Why SWIFT Mattered

Jake Tapper had a great idea: he called former New Jersey Governor and co-chairman of the September 11 Commission on the telephone to ask why Kean was so convinced that the terrorist finance program carried out through SWIFT was important and should not have been blown by the New York and Los Angeles Times:

What I wanted to understand: what would terrorists and those who wish the US harm know now, with the Friday disclosure of the program, that they wouldn’t have already known from the first few weeks after 9/11 when President Bush announced that the administration would do everything it could to get all data from every bank around the world.

Kean said that when he was briefed by the Treasury Department on the program, “I was told very few people knew about this facility,” which provides transaction processing services for over 7,000 financial organizations located in 194 countries worldwide.
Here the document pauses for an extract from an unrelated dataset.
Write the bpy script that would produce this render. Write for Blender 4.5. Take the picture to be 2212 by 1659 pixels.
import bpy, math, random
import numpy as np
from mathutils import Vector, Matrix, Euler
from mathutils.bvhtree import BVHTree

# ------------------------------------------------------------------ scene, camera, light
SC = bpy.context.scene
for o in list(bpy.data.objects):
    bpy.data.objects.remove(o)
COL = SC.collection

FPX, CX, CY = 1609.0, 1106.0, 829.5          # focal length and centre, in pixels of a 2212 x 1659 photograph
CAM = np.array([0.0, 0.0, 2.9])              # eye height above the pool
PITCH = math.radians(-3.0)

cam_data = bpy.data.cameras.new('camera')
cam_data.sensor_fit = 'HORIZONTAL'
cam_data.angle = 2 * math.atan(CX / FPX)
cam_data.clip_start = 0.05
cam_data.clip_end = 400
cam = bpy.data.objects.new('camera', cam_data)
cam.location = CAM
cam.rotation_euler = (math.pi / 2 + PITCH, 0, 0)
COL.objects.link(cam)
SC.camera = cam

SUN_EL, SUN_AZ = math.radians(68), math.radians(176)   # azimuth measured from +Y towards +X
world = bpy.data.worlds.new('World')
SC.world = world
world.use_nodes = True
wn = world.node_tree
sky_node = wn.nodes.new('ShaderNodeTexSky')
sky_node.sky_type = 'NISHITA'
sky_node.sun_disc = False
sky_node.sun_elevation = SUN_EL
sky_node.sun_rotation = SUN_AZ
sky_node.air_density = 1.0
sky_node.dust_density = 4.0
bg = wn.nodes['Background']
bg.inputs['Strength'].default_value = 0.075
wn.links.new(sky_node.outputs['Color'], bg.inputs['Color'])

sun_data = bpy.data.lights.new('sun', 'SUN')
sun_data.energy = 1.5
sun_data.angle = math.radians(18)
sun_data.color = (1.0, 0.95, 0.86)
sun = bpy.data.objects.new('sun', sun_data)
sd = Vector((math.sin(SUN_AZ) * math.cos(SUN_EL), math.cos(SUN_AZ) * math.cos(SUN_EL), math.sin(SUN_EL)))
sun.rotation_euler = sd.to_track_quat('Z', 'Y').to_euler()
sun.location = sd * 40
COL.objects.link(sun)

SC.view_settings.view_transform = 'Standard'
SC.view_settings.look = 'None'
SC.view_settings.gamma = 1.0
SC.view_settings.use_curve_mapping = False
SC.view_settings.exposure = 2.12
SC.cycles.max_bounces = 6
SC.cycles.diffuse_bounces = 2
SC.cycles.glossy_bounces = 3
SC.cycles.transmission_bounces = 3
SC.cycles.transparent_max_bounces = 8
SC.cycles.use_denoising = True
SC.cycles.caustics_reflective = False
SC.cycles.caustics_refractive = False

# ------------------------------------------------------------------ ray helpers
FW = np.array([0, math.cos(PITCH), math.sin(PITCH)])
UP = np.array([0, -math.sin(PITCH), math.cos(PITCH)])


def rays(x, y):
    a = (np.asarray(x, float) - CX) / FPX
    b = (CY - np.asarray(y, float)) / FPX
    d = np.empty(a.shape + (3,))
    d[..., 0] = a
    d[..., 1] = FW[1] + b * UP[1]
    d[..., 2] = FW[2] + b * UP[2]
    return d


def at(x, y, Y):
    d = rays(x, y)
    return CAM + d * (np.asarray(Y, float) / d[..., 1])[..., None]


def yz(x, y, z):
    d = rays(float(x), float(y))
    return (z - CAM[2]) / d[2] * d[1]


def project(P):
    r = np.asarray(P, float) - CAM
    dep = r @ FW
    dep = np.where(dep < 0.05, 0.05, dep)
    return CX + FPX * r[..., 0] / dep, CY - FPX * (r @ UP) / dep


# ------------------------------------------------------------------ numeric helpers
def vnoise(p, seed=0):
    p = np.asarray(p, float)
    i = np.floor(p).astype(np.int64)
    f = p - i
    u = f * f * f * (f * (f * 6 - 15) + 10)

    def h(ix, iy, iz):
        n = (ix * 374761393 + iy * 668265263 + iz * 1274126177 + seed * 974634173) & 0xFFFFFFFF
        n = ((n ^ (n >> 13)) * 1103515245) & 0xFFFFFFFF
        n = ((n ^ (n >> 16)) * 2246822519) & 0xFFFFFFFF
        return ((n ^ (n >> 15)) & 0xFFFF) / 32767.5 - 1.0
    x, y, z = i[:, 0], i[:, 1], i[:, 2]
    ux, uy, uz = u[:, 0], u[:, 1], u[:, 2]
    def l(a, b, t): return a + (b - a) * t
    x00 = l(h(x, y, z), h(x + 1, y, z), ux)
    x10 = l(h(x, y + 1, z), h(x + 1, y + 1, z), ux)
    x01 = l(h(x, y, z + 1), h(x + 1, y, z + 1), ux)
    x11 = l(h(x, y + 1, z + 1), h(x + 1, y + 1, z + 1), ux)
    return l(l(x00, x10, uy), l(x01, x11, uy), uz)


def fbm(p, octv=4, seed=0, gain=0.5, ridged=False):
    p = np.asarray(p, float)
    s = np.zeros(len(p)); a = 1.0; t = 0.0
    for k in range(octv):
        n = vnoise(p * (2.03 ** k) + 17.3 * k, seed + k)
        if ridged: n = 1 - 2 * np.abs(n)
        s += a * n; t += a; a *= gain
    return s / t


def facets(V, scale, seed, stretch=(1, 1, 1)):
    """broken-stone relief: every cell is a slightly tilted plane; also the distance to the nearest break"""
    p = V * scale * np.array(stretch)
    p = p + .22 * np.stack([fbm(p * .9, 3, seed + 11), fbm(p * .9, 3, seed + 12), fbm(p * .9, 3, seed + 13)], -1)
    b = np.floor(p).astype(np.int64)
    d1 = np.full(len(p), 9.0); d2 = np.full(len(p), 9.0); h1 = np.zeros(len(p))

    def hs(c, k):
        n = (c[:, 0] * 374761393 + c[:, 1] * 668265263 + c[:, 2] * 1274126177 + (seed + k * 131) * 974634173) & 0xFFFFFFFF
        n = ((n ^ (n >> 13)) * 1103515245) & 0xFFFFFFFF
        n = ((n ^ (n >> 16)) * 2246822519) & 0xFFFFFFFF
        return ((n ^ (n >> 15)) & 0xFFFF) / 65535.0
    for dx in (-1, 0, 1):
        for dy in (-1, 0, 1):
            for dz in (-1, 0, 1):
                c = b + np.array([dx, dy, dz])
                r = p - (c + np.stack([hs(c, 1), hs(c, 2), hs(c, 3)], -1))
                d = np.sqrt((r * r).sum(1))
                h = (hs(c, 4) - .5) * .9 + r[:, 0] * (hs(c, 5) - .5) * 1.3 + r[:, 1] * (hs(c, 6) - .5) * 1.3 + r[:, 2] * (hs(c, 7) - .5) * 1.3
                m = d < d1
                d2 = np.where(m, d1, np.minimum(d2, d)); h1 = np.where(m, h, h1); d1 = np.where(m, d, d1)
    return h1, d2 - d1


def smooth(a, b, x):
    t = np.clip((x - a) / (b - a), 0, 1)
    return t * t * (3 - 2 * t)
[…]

“I was told that very few financial houses in this country knew about it; it was not well known even by people in banking,” Kean said. “The terrorists didn’t know the financial transactions went through this one group. Treasury told me, this was a method of financial tracking that people didn’t understand, that nobody knew this was how things were done. Top-notch people in the US didn’t even know.”

“The second thing is that it took a long time to get this program set up. SWIFT is not US-controlled; we had to persuade them to cooperate, convince them that this was so important to the war on terrorism. It was a great coup when all these other countries agreed to go along.”

All of that work may now be undone by the fecklessness of our newspapers. The Belgian government announced today that it will investigate the SWIFT program:

The Belgian government says it will look into U.S. data mining of private financial records held by SWIFT — a Brussels-based global banking entity.

“We need to ask what are the legal frontiers in this case and whether it is right that a U.S. civil servant could look at private transactions without the approval of a Belgian judge,” government spokesman Didier Seus said Monday.

It appears likely that one way or another, SWIFT’s cooperation may come to an end. Of course, it may not matter since, now that they know about SWIFT, the terrorists presumably can figure out how to carry out their transactions without creating a record there.